Collected data:
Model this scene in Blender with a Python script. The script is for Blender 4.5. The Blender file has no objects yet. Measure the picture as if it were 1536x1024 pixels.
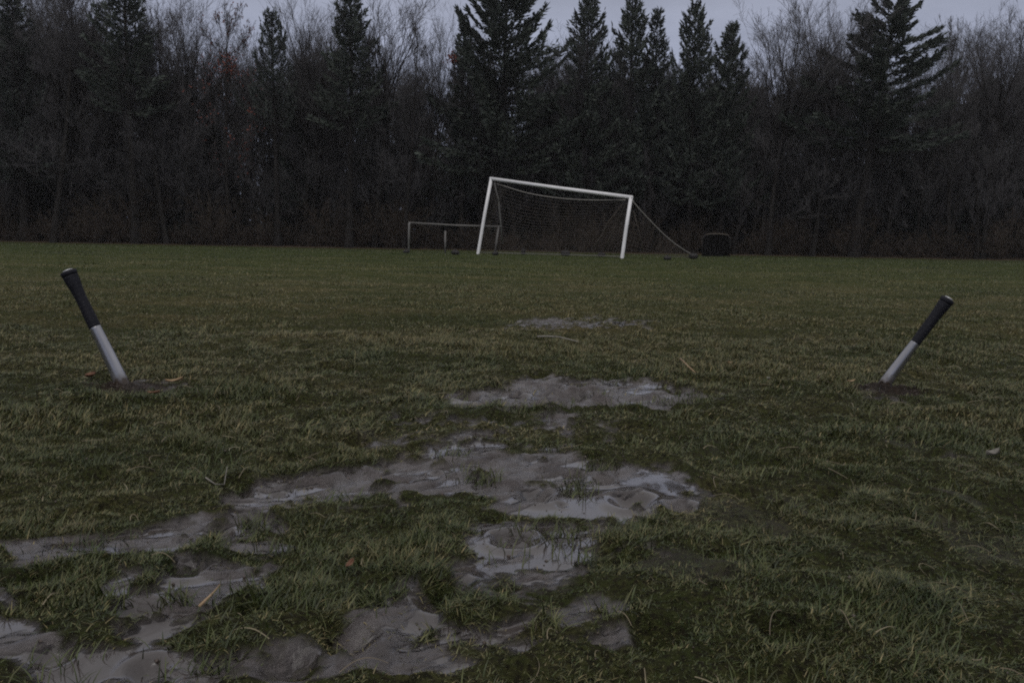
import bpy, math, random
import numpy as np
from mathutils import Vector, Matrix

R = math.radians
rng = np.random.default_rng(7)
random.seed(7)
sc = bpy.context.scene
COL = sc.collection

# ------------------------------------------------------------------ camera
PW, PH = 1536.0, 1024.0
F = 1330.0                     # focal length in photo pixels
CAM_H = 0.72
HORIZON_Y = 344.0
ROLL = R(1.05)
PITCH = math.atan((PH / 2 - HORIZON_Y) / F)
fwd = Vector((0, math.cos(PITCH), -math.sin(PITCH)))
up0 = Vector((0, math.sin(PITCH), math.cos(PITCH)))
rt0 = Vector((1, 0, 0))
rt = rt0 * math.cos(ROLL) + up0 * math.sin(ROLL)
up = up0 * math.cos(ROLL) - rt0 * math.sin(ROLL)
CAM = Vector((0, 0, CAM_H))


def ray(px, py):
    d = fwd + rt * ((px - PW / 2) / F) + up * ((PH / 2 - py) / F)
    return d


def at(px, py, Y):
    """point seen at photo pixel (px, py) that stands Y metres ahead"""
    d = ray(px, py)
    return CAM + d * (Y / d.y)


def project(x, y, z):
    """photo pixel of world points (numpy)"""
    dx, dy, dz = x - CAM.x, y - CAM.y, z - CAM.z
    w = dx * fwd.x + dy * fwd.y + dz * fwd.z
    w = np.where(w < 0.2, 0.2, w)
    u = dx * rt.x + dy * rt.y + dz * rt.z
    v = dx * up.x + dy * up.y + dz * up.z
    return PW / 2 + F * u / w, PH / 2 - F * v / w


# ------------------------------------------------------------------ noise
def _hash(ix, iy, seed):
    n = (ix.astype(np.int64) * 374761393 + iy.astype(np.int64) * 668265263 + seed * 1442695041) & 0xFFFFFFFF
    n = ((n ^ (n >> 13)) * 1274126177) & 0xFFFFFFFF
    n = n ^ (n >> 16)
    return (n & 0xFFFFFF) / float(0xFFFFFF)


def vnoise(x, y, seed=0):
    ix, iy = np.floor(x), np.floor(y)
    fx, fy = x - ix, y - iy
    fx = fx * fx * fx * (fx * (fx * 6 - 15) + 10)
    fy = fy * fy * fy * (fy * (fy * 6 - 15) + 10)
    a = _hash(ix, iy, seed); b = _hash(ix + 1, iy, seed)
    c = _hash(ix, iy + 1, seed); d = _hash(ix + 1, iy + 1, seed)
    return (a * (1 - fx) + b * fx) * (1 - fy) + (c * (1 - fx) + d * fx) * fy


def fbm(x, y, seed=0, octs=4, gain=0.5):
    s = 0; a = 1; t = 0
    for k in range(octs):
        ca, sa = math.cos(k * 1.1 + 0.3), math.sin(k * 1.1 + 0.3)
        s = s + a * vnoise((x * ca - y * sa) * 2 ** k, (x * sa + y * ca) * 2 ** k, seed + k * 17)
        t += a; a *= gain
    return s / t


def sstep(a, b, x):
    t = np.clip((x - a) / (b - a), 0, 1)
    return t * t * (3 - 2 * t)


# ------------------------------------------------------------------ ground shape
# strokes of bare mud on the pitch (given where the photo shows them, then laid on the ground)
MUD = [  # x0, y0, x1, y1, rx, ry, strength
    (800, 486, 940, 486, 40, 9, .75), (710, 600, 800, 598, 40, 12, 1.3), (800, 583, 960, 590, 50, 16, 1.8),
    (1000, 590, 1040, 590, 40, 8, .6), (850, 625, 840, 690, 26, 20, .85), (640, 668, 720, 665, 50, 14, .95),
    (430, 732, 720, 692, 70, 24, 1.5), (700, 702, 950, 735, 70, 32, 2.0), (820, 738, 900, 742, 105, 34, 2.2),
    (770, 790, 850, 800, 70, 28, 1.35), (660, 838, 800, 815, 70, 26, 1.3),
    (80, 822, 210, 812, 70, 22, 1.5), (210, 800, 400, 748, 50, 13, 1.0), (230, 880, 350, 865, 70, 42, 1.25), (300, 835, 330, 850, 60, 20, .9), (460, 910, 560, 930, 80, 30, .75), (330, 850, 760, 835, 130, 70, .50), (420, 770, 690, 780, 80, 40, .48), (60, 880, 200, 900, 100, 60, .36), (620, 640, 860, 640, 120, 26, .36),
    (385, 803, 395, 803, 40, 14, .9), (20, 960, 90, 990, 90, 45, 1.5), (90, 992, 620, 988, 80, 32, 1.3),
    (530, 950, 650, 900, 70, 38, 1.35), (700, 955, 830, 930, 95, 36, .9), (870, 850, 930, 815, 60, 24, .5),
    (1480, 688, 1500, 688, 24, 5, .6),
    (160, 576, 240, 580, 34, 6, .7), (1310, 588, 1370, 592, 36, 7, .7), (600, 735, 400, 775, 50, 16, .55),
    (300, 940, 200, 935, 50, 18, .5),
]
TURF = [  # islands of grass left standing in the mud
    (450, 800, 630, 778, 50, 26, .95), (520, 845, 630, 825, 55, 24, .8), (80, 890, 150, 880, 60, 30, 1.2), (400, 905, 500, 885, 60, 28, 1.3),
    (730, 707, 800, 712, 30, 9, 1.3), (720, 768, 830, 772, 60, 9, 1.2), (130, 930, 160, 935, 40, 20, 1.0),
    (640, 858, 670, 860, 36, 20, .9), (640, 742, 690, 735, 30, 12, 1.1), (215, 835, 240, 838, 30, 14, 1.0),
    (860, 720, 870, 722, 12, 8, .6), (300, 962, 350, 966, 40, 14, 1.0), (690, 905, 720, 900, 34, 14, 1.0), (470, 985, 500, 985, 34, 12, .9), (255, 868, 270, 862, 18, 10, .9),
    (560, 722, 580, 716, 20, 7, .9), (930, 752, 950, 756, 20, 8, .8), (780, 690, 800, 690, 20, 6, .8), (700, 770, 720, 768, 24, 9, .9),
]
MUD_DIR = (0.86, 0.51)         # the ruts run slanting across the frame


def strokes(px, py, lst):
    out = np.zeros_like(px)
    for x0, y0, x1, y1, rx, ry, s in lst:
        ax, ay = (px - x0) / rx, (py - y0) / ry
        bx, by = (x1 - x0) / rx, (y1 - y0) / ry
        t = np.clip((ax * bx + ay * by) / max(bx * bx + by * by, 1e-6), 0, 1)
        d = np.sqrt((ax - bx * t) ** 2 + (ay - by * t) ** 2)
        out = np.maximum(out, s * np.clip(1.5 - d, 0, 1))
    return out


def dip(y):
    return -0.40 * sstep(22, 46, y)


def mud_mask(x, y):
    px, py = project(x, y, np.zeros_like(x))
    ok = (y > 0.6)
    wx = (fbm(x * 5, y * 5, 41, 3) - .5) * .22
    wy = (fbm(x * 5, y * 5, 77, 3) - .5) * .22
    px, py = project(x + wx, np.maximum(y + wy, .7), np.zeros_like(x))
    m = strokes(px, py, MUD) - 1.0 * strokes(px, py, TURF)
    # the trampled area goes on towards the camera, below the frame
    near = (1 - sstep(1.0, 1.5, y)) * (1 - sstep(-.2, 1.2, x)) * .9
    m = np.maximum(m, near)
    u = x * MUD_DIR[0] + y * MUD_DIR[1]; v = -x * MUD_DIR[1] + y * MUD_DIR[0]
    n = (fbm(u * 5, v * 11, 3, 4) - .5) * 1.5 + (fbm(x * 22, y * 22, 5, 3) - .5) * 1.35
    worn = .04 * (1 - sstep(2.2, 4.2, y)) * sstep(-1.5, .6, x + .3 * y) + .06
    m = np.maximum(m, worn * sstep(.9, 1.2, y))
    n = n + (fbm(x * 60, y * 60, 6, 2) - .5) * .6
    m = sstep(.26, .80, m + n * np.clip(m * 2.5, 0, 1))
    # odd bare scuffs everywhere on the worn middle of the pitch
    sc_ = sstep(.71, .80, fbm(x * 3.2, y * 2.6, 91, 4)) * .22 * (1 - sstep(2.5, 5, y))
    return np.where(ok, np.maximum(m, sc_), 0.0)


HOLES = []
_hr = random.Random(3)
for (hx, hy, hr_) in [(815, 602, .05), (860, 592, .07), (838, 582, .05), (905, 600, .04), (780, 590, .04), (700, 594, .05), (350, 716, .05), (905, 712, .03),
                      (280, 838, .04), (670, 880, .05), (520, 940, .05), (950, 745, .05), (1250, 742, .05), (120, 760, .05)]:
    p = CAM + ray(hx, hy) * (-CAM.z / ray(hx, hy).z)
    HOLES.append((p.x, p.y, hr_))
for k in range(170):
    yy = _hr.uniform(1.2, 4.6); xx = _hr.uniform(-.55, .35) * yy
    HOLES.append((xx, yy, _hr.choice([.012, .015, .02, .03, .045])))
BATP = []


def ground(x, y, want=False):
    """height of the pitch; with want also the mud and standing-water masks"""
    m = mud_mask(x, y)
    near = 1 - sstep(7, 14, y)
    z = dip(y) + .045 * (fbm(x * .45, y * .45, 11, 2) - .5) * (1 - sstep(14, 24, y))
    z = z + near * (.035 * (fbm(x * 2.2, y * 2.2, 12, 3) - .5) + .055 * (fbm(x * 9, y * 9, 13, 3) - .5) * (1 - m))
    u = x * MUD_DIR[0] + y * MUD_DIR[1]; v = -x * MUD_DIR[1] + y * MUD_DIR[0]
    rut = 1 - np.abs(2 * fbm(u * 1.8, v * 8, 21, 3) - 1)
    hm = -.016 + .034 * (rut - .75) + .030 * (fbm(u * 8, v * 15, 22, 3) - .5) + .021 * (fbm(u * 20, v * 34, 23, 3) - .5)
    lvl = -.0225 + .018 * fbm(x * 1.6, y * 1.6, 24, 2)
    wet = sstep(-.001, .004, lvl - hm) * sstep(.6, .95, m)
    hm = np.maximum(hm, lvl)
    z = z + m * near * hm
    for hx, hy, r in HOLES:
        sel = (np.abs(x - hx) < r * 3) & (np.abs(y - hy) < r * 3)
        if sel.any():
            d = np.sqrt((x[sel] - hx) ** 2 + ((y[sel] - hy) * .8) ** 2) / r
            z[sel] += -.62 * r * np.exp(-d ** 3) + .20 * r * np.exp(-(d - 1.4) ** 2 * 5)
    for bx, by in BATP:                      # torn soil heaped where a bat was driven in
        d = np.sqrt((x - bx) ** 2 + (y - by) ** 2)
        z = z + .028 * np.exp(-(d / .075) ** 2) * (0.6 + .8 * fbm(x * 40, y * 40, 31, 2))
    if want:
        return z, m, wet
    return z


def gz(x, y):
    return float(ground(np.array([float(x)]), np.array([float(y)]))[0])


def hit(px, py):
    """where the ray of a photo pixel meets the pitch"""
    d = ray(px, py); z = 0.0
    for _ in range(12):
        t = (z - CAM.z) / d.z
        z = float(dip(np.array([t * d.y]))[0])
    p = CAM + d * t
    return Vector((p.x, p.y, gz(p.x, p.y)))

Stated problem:
Without the pictures, please reproduce each line of the listing above exactly, from the first one through the line bearing "from mathutils import Vector, Matrix".

Solution for this exercise:
Model this scene in Blender with a Python script. The script is for Blender 4.5. The Blender file has no objects yet. Measure the picture as if it were 1536x1024 pixels.
import bpy, math, random
import numpy as np
from mathutils import Vector, Matrix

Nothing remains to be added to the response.